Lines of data
——
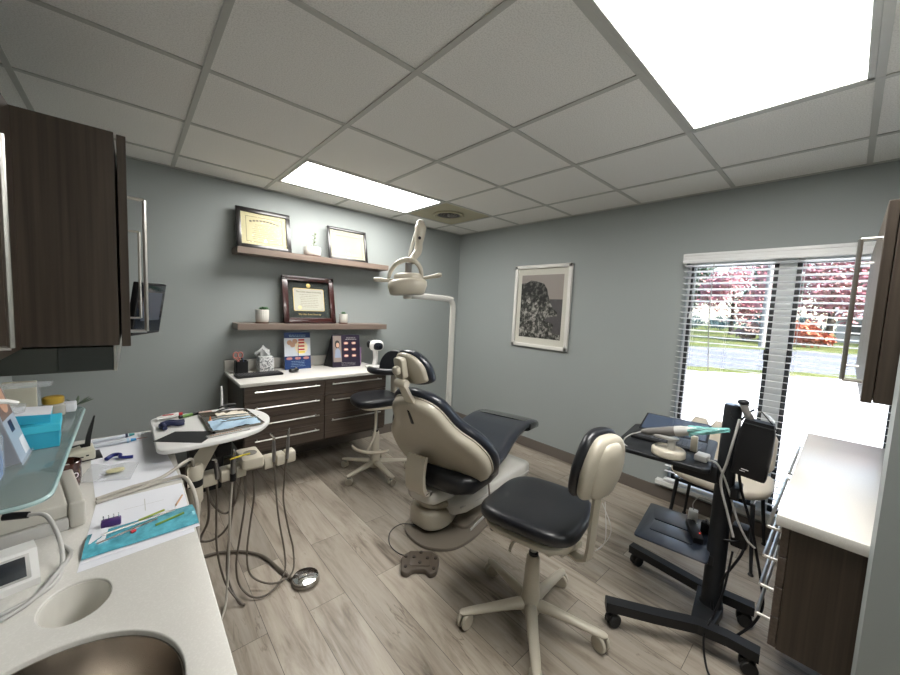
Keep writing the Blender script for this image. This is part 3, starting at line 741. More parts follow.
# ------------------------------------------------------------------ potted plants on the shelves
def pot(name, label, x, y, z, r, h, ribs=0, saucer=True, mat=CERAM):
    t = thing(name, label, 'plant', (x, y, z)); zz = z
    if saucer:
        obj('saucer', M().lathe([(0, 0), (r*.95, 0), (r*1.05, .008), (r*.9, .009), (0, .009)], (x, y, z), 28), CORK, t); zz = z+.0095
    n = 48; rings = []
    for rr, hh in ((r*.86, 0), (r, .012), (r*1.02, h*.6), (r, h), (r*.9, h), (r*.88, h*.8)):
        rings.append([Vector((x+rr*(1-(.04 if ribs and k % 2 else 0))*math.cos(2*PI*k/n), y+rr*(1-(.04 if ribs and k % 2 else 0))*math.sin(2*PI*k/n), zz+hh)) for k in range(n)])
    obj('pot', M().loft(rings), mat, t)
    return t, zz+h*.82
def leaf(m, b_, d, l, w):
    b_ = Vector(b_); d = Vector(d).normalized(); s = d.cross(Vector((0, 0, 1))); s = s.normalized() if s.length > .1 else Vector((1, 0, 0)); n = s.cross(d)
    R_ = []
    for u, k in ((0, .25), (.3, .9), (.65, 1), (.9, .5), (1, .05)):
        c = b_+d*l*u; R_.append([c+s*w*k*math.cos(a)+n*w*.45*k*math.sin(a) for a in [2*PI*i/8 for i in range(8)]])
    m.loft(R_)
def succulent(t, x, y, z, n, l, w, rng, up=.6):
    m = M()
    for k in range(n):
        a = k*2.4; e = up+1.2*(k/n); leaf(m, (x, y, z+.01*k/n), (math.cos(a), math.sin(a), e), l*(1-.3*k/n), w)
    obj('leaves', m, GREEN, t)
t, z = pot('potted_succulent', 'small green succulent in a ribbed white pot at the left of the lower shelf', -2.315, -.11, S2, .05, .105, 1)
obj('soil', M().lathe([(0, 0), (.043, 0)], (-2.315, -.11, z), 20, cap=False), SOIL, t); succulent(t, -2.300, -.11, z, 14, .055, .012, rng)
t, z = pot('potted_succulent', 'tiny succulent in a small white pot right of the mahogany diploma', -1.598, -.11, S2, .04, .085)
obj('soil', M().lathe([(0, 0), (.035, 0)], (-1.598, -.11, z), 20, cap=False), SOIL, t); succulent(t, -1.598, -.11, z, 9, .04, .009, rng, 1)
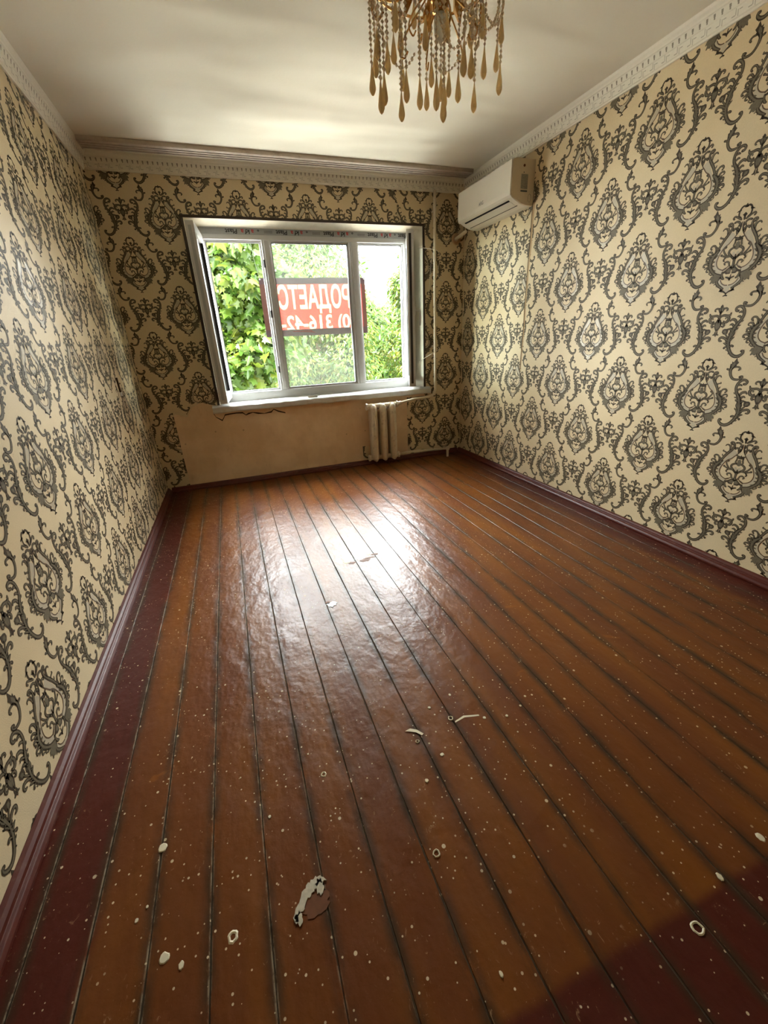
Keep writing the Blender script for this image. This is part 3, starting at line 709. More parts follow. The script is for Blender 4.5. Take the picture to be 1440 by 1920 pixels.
——
▶ [Task instructions]: Transcribe the material as is, with images omitted.

▶ [Result]:
Keep writing the Blender script for this image. This is part 3, starting at line 741. More parts follow.
# ------------------------------------------------------------------ potted plants on the shelves
def pot(name, label, x, y, z, r, h, ribs=0, saucer=True, mat=CERAM):
    t = thing(name, label, 'plant', (x, y, z)); zz = z
    if saucer:
        obj('saucer', M().lathe([(0, 0), (r*.95, 0), (r*1.05, .008), (r*.9, .009), (0, .009)], (x, y, z), 28), CORK, t); zz = z+.0095
    n = 48; rings = []
    for rr, hh in ((r*.86, 0), (r, .012), (r*1.02, h*.6), (r, h), (r*.9, h), (r*.88, h*.8)):
        rings.append([Vector((x+rr*(1-(.04 if ribs and k % 2 else 0))*math.cos(2*PI*k/n), y+rr*(1-(.04 if ribs and k % 2 else 0))*math.sin(2*PI*k/n), zz+hh)) for k in range(n)])
    obj('pot', M().loft(rings), mat, t)
    return t, zz+h*.82
def leaf(m, b_, d, l, w):
    b_ = Vector(b_); d = Vector(d).normalized(); s = d.cross(Vector((0, 0, 1))); s = s.normalized() if s.length > .1 else Vector((1, 0, 0)); n = s.cross(d)
    R_ = []
    for u, k in ((0, .25), (.3, .9), (.65, 1), (.9, .5), (1, .05)):
        c = b_+d*l*u; R_.append([c+s*w*k*math.cos(a)+n*w*.45*k*math.sin(a) for a in [2*PI*i/8 for i in range(8)]])
    m.loft(R_)
def succulent(t, x, y, z, n, l, w, rng, up=.6):
    m = M()
    for k in range(n):
        a = k*2.4; e = up+1.2*(k/n); leaf(m, (x, y, z+.01*k/n), (math.cos(a), math.sin(a), e), l*(1-.3*k/n), w)
    obj('leaves', m, GREEN, t)
t, z = pot('potted_succulent', 'small green succulent in a ribbed white pot at the left of the lower shelf', -2.315, -.11, S2, .05, .105, 1)
obj('soil', M().lathe([(0, 0), (.043, 0)], (-2.315, -.11, z), 20, cap=False), SOIL, t); succulent(t, -2.300, -.11, z, 14, .055, .012, rng)
t, z = pot('potted_succulent', 'tiny succulent in a small white pot right of the mahogany diploma', -1.598, -.11, S2, .04, .085)
obj('soil', M().lathe([(0, 0), (.035, 0)], (-1.598, -.11, z), 20, cap=False), SOIL, t); succulent(t, -1.598, -.11, z, 9, .04, .009, rng, 1)
Keep writing the Blender script for this image. This is part 3, starting at line 709. More parts follow. The script is for Blender 4.5. Take the picture to be 1440 by 1920 pixels.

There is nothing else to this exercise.